> **THE REQUEST**
Retype, exactly as they stand, the lines from the start of the data to the line that contains "HILL_GREEN = lambda", both ends included. Leave the pictures out.

> **DATA EXTRACT**
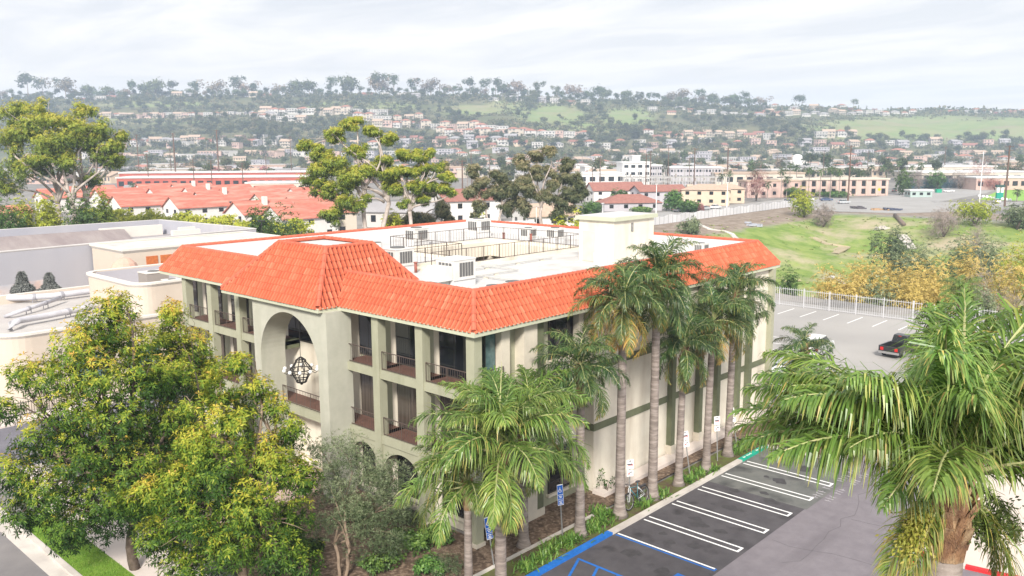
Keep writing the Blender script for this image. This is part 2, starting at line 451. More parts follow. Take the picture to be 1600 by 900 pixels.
add_attr(o.data, 'green', gg)
dd = np.maximum(blob(1500, 222, 60, 5) * .5, blob(1290, 205, 14, 20) * .3)
add_attr(o.data, 'dirt', dd)
HILL_GREEN = lambda px, py: max([1.4 - math.hypot((px - a) / c, (py - b_) / d_) for a, b_, c, d_ in ((1430, 205, 180, 21), (1600, 206, 120, 22), (870, 178, 60, 13), (975, 185, 42, 14), (740, 172, 55, 7))])

# ------------------------------------------------------------------ paving
asph = mat('dark_asphalt', (.066, .061, .067), .82, (.098, .091, .098), 1.1, 10, .3, .7, .25, 60, c3=(.03, .028, .03), scale3=.8, lo3=.57, hi3=.78)
asph_grey = mat('grey_asphalt', (.115, .12, .113), .85, (.175, .175, .165), 1.0, 10, .3, .7, .25, 60, c3=(.06, .06, .06), scale3=.6, lo3=.52, hi3=.72)
lane_m = mat('worn_asphalt', (.165, .148, .165), .8, (.225, .205, .222), 1.3, 11, .25, .75, .2, 60, c3=(.125, .112, .125), scale3=.5, st3=(.12, 1, 1), lo3=.5, hi3=.75)
back_m = mat('pale_asphalt', (.34, .325, .31), .85, (.40, .385, .37), .12, 7, .3, .7, .1, 30, c3=(.27, .26, .25), scale3=.06)
street_m = mat('street_asphalt', (.17, .16, .165), .85, (.24, .225, .22), .4, 7, .3, .7, .2, 40)
conc = mat('concrete', (.52, .48, .44), .85, (.62, .58, .53), .6, 7, .3, .7, .15, 30, c3=(.42, .38, .35), scale3=.5)
pink_conc = mat('pale_walk', (.58, .51, .47), .85, (.66, .59, .55), .5, 6, .3, .7, .1, 30)
beige_conc = mat('beige_walk', (.56, .49, .43), .85, (.62, .55, .49), .4, 6, .3, .7, .1, 30)
mulch = mat('mulch', (.075, .05, .035), .95, (.17, .115, .08), 2.2, 10, .35, .65, .9, 25, c3=(.30, .22, .16), scale3=6.0)
moss = mat('mossy_soil', (.12, .17, .03), .95, (.10, .07, .045), 1.3, 8, .35, .6, .8, 25)
white_p = mat('white_paint', (.82, .82, .82), .7, (.66, .66, .66), 6, 4, .5, .75)
blue_p = mat('blue_paint', (.02, .16, .55), .6, (.015, .12, .42), 3, 5)
green_p = mat('green_paint', (.005, .36, .24), .6, (.02, .30, .20), 3, 5)
red_p = mat('red_paint', (.62, .02, .03), .6, (.5, .03, .03), 3, 5)
def sheet(name, poly, z, m, kind='structure'):
    b = MB(); b.face([(p[0], p[1], z) for p in poly]); o = b.build(name, m); tag(o, kind=kind); return o
def rect(x0, y0, x1, y1): return [(x0, y0), (x1, y0), (x1, y1), (x0, y1)]
KY = -3.75; X0 = 6.149; SP = 2.74; SL = 5.641
sheet('parking_lot', [(-60, -70), (80, -70), (80, -8.6), (25.2, -8.6), (24.2, -7.9), (23.75, -7.2), (23.5, KY), (-60, KY)], .0, lane_m)
sheet('parking_lot', rect(-12, KY - SL - .25, X0 + SP * 3.45, KY), .004, asph)
sheet('parking_lot', rect(X0 + SP * 3.45, KY - SL - .35, 23.5, KY), .004, asph_grey)
sheet('car_park', rect(31.5, -8.6, 75, 75), .0, back_m)
pm = MB()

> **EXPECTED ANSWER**
Keep writing the Blender script for this image. This is part 2, starting at line 451. More parts follow. Take the picture to be 1600 by 900 pixels.
add_attr(o.data, 'green', gg)
dd = np.maximum(blob(1500, 222, 60, 5) * .5, blob(1290, 205, 14, 20) * .3)
add_attr(o.data, 'dirt', dd)
HILL_GREEN = lambda px, py: max([1.4 - math.hypot((px - a) / c, (py - b_) / d_) for a, b_, c, d_ in ((1430, 205, 180, 21), (1600, 206, 120, 22), (870, 178, 60, 13), (975, 185, 42, 14), (740, 172, 55, 7))])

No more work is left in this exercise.